The Elton John back catalogue is already available on CD. Dudgeon wants to release another version of it because he despairs at how thin and misrepresentative the current CD versions of some of those albums sound. He had no involvement in that first transfer process - orignal producers rarely do. "It's done by an engineer who simply looks to see what the loudest peak is and then goes off to have a cup of tea while the thing runs off." In many cases, the record companies either couldn't find, or couldn't be bothered to dig out, the original master tapes, so all you get on CD is a hastily prepared copy of a copied tape. "I have to tell you, I don't think this situation is unique to this artist. And that's why I have a beef about it." The real scandal about CDs, Dudgeon says, is not their price, but the shoddy standard of what you get for your money. (Dudgeon, incidentally, offered his services to Phonogram for free.)

The process by which old, analogue recordings are prepared for release as digital CDs presents an opportunity to radically alter the sound of the original - or as Dudgeon puts it: "We can goose the tape to make it sound that much better." When I visited the studio last week, Dudgeon and Cousins were seated at two rather 1950s-looking mixing consoles and some strictly 1990s computer hardware, working on Tumbleweed Connection. For comparison purposes, we listened to Come Down In Time, a ballad. Cousins switched between the existing CD version and the remastering. The distinction was marked. The voice, rounded and full, seemed to spill out at you from the centre of the arrangement. It was possible to hear breath at the edges of the lines. And when the strings came in, you were almost lifted on air to the back of the room. It sounded, in a word, goosed.

Dudgeon says the biggest obstacle was tracking down the master tapes. He failed only on Empty Sky, the original of which went to India and never came back. It's clear that archivism is a skill which the pop industry is learning late. Throughout the Seventies, master tapes were frequently lost or filed under "T" for "tossed in the back of a cupboard". "Check this out," Dudgeon says, holding up a square, orange tape-box, so battered and split at the corners it looks as if, for much of its life, it has been employed as a washing-up towel. "What does that say?" says Dudgeon, pointing to the sticky label. It says, in felt-tip letters, "DO NOT USE". "But in fact," says Dudgeon, "it's the master tape of Tumbleweed Connection.

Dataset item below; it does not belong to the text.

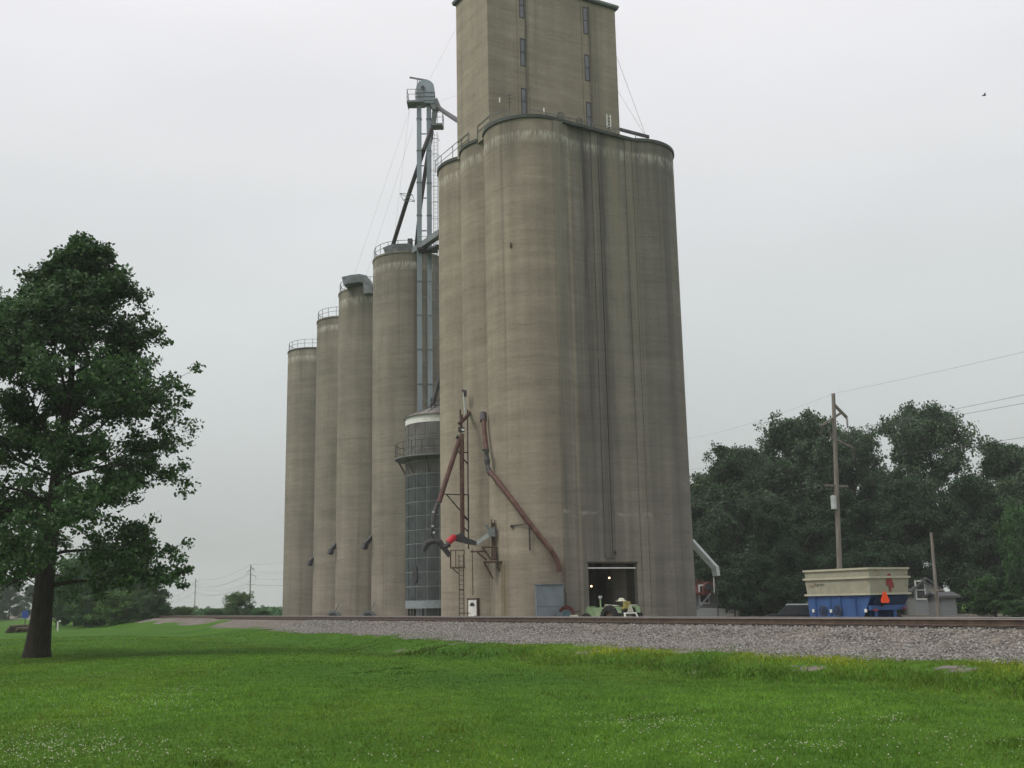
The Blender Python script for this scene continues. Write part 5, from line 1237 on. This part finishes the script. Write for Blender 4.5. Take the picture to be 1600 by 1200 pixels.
# clover heads
cl_c = []
for x, y, sx, sy, nn in ((60, 1185, 120, 22, 420), (200, 1180, 160, 14, 200), (110, 1150, 90, 16, 90), (55, 1085, 70, 12, 60), (200, 1060, 70, 6, 50), (250, 1105, 80, 14, 160), (290, 1090, 50, 6, 80), (990, 1125, 90, 10, 150), (1040, 1135, 60, 12, 80), (1290, 1130, 90, 10, 70), (1310, 1165, 90, 10, 60), (1400, 1122, 50, 5, 50), (1150, 1180, 250, 20, 140), (1500, 1160, 120, 25, 80), (700, 1185, 300, 20, 110), (170, 1100, 120, 25, 80), (1200, 1150, 250, 30, 90)):
    nn = int(nn*.6); X = rng.normal(x, sx*.6, nn); Yp = np.minimum(rng.normal(y, sy*.7, nn), 1215)
    for a, b in zip(X, Yp):
        d = hray(a, b)
        if d.z > -.02: continue
        kk = (0.2-EYE)/d.z; cl_c.append((d.x*kk, d.y*kk))
cl_c = np.array(cl_c); k = len(cl_c)
tq = (cl_c[:, 0]-P0.x)*TD.x + (cl_c[:, 1]-P0.y)*TD.y; sq = S0 - (cl_c[:, 0]*TN.x + cl_c[:, 1]*TN.y)
c = np.stack([cl_c[:, 0], cl_c[:, 1], height(tq, sq) + rng.uniform(.035, .07, k)], 1); r = rng.uniform(.006, .0115, (k, 1))
ax = np.array([[1., 0, 0]]); ay = np.array([[0, 1., 0]]); az = np.array([[0, 0, 1.]])
o6 = [c + ax*r, c + ay*r, c - ax*r, c - ay*r, c + az*r*.9, c - az*r*.7]
vv = np.stack(o6, 1).reshape(-1, 3); ff = (np.array(fc)[None] + (np.arange(k)*6)[:, None, None]).reshape(-1, 3)
me = bpy.data.meshes.new('clover_flowers'); me.from_pydata(vv.tolist(), [], ff.tolist()); me.update(); me.materials.append(mat('clover_white', (.42, .43, .32), .8, .15, 30))
co = bpy.data.objects.new('clover_flowers', me); COL.objects.link(co); co['kind'] = 'stuff'; co['label'] = 'scattered white clover flower heads in the lawn'; co['category'] = 'clover'

# ------------------------------------------------------------------ haze
hb = MB().box((0, 420, 24.0), (2300, 1900, 50.5))
m = bpy.data.materials.new('haze_air'); m.use_nodes = True; m.node_tree.nodes.clear()
o_ = m.node_tree.nodes.new('ShaderNodeOutputMaterial'); v_ = m.node_tree.nodes.new('ShaderNodeVolumePrincipled')
v_.inputs['Color'].default_value = (.9, .93, .95, 1); v_.inputs['Density'].default_value = .0004; v_.inputs['Anisotropy'].default_value = .2
m.node_tree.links.new(v_.outputs[0], o_.inputs['Volume'])
hz = hb.build('haze', m); hz['kind'] = 'stuff'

Now look at the track listing." Two of the song titles have been vigorously crossed out. "But those songs are on there," says Dudgeon. "It's baffling. It's also my handwriting..."

Dudgeon and Cousins spend about three or four days on each album. Sometimes they find themselve spending four or five hours jiggling with a single track. The effect of this can be wearing. "I don't ... love Grimsby," says Cousins tactfully, referring to the third track on side one of Caribou. "A shit recording," says Dudgeon, less tactfully. "And a shit song." Still, here was an opportunity to correct Don't Let The Sun Go Down On Me.

"Originally, I had to quieten the opening right down, in order to get a contrast with the big finish. You hear the song on the radio now, and you wonder if it's actually started for about a minute. Now, in the remastering, I've been able to pull up the intro and the front part to where it always should have been."

Dudgeon says he realizes that people are going to accuse him of re-mixing or of adjusting the work to fit modern tastes and expectations. We're used to digital sound, with its clarity and its crispness: it's easy to overlook the way older recordings gained their mass and momentum from the middle and bass areas. But Dudgeon insists he is only working to bring out what was already there but what he was forced to leave out because the vinyl format wouldn't hold it.

"The whole time I worked for Elton, he only once asked me to remix, Don't Go Breaking My Heart, which I had made a complete mess of the first time. And he once asked me to take a banjo off a track. He didn't want a banjo there. But he never used to come to the overdub sessions, so half the time, the first time he heard what was on his record was when it came out. In fact, sometimes I used to put things in there deliberately to surprise him. He came up to me once and said, 'Who's that tap-dancing on I Think I'm Going To Kill Myself?' " (It was "Legs" Larry Smith from the Bonzo Dog Doo-Dah Band.)

And what about Elton John? What's the level of his involvement and interest in this loving and dutiful restoration work, this furrow-browed attention to detail on his behalf? Dudgeon doesn't even pause.

"To be honest, I don't think he could give a tuppeny fart. He might listen to a couple of bits and pieces - out of curiosity. But the technical aspects of recording have never interested him. Still, if it sells, he'll be happy. Major shopper, Elton."